● **ENTRIES SUPPLIED**:
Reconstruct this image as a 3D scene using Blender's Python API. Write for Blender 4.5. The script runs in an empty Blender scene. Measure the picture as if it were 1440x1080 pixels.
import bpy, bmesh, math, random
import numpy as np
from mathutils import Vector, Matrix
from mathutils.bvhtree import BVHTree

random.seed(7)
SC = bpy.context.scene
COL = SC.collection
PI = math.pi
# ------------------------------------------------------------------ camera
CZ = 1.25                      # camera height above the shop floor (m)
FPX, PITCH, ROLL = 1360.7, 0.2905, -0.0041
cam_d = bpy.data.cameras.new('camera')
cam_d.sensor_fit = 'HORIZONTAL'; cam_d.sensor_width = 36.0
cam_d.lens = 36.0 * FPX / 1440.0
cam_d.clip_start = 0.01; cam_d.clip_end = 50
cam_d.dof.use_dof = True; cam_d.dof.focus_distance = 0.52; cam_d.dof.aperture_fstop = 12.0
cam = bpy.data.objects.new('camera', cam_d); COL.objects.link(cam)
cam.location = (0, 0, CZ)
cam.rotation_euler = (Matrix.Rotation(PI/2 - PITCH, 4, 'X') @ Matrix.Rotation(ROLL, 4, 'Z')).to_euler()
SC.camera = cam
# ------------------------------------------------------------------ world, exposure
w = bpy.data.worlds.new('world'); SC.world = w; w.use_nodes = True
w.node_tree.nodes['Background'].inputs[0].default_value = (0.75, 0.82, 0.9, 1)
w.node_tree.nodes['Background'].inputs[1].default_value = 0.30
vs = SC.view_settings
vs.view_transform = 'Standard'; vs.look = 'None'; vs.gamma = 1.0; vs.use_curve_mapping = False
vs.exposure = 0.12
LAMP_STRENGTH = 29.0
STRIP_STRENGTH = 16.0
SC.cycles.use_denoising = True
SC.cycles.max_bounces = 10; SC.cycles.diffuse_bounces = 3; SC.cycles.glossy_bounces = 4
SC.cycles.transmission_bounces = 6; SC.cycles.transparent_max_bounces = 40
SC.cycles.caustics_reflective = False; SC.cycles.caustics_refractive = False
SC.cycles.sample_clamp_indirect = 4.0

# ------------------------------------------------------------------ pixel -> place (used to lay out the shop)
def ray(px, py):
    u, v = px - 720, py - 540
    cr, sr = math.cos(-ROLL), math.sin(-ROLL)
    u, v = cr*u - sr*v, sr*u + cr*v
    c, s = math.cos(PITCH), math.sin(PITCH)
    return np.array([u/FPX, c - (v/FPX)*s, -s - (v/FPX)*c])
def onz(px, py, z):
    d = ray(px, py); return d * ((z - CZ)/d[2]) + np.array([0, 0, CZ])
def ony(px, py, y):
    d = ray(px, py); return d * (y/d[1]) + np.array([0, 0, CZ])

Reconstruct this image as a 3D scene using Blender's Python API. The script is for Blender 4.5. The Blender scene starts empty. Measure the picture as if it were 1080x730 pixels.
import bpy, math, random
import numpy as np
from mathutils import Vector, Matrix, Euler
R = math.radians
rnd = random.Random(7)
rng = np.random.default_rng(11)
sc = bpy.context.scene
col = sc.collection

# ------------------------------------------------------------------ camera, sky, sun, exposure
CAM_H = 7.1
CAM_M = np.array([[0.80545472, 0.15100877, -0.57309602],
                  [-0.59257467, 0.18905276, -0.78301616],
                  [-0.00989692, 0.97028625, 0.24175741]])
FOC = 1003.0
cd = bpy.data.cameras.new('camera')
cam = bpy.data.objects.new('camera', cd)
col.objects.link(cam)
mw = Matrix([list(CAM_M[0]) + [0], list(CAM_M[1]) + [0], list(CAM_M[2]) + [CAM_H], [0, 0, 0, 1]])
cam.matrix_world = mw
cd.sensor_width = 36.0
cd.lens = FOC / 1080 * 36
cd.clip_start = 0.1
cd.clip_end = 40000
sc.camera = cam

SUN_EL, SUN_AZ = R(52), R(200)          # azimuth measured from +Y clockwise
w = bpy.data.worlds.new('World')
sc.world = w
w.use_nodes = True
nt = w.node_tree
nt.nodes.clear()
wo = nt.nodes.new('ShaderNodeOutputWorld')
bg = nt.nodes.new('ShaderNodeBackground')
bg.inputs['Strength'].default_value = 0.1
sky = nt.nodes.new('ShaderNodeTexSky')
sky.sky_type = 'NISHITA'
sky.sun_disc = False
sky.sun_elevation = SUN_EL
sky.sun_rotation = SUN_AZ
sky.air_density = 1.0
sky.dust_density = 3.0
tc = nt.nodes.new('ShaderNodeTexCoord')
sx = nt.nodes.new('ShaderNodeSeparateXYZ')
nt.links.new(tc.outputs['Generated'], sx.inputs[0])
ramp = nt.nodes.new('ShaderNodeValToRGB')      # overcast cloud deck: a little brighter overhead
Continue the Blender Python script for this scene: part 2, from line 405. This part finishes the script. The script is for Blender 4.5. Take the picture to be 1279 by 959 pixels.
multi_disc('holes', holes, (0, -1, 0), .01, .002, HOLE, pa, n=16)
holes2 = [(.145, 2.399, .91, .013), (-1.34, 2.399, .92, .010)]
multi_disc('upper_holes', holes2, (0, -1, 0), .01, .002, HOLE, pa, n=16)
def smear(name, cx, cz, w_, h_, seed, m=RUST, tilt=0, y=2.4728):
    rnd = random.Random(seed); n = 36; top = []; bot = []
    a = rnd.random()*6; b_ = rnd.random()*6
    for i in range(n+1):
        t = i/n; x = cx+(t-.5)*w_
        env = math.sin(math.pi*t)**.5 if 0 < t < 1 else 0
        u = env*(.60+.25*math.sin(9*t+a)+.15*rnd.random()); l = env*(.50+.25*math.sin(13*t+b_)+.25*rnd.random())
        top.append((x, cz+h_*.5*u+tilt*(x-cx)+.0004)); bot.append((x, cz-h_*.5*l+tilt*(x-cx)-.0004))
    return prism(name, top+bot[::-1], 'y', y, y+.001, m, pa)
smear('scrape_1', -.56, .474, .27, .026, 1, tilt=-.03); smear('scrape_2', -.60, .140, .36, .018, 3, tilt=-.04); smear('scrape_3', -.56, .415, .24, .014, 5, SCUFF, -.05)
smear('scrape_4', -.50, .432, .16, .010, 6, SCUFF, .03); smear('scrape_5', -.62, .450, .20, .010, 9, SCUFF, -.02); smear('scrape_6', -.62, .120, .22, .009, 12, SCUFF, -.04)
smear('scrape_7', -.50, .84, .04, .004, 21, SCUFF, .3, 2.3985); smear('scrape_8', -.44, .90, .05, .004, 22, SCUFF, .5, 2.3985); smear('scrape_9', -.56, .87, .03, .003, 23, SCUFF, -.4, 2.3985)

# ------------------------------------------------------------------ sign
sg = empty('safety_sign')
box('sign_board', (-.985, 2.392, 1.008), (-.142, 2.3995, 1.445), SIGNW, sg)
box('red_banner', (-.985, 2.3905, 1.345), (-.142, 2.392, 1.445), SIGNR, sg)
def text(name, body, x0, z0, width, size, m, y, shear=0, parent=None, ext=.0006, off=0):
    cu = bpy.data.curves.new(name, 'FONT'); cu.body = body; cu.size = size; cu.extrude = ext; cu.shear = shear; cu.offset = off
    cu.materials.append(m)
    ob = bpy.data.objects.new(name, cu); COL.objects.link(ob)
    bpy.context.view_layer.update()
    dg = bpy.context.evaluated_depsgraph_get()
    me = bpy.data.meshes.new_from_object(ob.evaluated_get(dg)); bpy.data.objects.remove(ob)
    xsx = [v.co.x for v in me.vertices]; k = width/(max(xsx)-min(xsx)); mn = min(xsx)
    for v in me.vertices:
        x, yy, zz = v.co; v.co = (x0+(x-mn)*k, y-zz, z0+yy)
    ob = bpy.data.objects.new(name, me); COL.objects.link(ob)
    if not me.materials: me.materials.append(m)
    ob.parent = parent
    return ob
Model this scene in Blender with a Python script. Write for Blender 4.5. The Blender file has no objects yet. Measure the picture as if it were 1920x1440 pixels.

● **WHAT NEEDS TO BE DONE**: Copy every line above that includes the string "image".

● **FINAL ANSWER**:
Reconstruct this image as a 3D scene using Blender's Python API. Write for Blender 4.5. The script runs in an empty Blender scene. Measure the picture as if it were 1440x1080 pixels.
Reconstruct this image as a 3D scene using Blender's Python API. The script is for Blender 4.5. The Blender scene starts empty. Measure the picture as if it were 1080x730 pixels.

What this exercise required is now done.